At this point in the film, one cannot escape the feeling that The Killer is on a mission not simply to avenge the assault on his girlfriend, but to avenge his own mistake; prove that he can kill under pressure and that his yoga moves, his heart rate rules, and his internal mantras are all, in fact, effective. It all feels like grandstanding; trying to prove himself capable at his job, to make up for that ‘unprecedented’ mistake at the beginning of the film. Trying to show himself, primarily, that he is the cool, calm and collected professional assassin that his internal monologue tries to reassure him that he is. Trying desperately to prevent that failed kill in Paris from being his anticlimactic swansong to an otherwise stellar career in slaughter. And is there a part of him that is wrapping up these loose ends just for fun? Because he has forgotten how to do anything else, how to be anything else? Because, as The Expert presumes, he cannot help himself?

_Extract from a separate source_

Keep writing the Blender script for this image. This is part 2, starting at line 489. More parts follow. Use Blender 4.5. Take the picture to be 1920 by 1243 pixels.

If The Killer were to escape with his life, give up his job, then he would be, as he says at the end of the film, ‘one of the many’, someone who cashes in for an easy life, settles for feeling secure. He clung to his job, even when his luck was up, because he thought it made him special, someone on the other side of life, above others, like the CEOs and ex-navy seals who lecture us all about self-discipline and ‘staying hard’. To give in would be to accept he is just like everyone else; a reality which makes him flinch as he admits it:
“The need to feel secure. It’s a slippery slope. Fate is a placebo. The only life path, the one behind you. If, in the brief time we’re all given, you can’t accept this, well maybe you’re not one of the few. Maybe you’re just like me; one of the many.”
Is this film really about the lengths we will go to to feel special, to feel we are different from others? The bullshit, vacuous concepts we will chew up and spit out from billionaire CEOs, sociopathic figures whose lives we will never be able to emulate, and would not want to either. We who watch the film are not all that far removed from The Killer; all justifying our own inadequacies using deceptive, insufficient philosophies and wellness techniques we’ve learned from people who lead unrealistic and unrecognisable lives to ours. We are all unmemorable, just like The Killer. Trying to reach perfection, not realising that our humanity, our joy, lies in our error.